I also want to pick up the positive points which have been made. We should have a building that is to the highest standards that can be achieved in the country —in the world, even—setting high standards for heritage, high standards of safety and high standards for the staff and those who work in the building. There are 14,000 pass holders; we are but 800-odd of those 14,000. We should deliver a world-class, 21st century Parliament.

We should be talking about the how and the when, not the if, the maybe and, “Can we put it off any more?”. We have certainly wasted time. The noble Lord, Lord Blencathra, pointed out that we have wasted 10 years thanks to us not listening to him in the first place. In any case, since the Joint Committee reported, time has been slipping. We were talking about a 2020 start. We now seem to be talking about a 2023 start. A Parliamentary Question was answered by the Minister last month to say that the earliest possible time we could be decanted would be 2025—seven years from now. I join other noble Lords in saying, “Surely that is an incredibly long period ahead and we can shorten it”.

That brings me briefly to the governance point. One of my former employers was a new town development corporation, which is another version of a delivery authority. That, the Olympic Delivery Authority and the Crossrail authority all provide models which can and have worked and should be used to make this one work. For the long term, we certainly need the sponsor board, we need the delivery authority, and for the immediate future, we need the shadow sponsor board and the shadow delivery authority. That means that we must get the enabling legislation going as soon as possible.

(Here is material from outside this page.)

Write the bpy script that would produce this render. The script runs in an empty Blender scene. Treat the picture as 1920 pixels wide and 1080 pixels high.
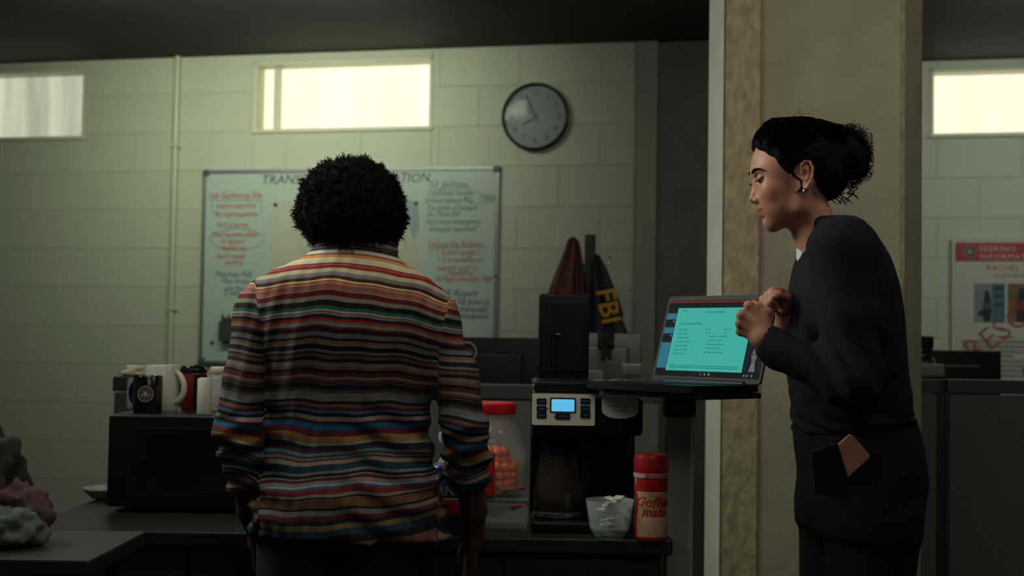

That leaves me with just one or two questions for the Minister. We need from her a commitment to make sure that the legislation is introduced without delay. The Government are very prone to delay on this topic. They have other things on their mind. I will not mention the dreaded word, which has been avoided in this debate, but they have other things on their mind. But this is important, even if it does not look urgent. I ask the Minister to ensure that, when she takes the message back to those drafting the Bill, she asks them to be particularly careful to include a carryover provision. It is entirely foreseeable that there could be an interruption before we get to 2025 created by an unexpected and unintended general election. It would be such a pity if, like last year when an unexpected election provided an excuse to delay this report, something else led to a delay in bringing forward the substantive legislation that we need.

Finally, High Speed 2 has two colleges, committed and dedicated to making sure there is a skilled workforce to deliver that project. If we think apprenticeships and skills training are important national objectives, can we please set up our own college for the renewal and restoration of Parliament? We could then ensure a constant stream of suitable, world-class persons to work on this magnificent and exciting project.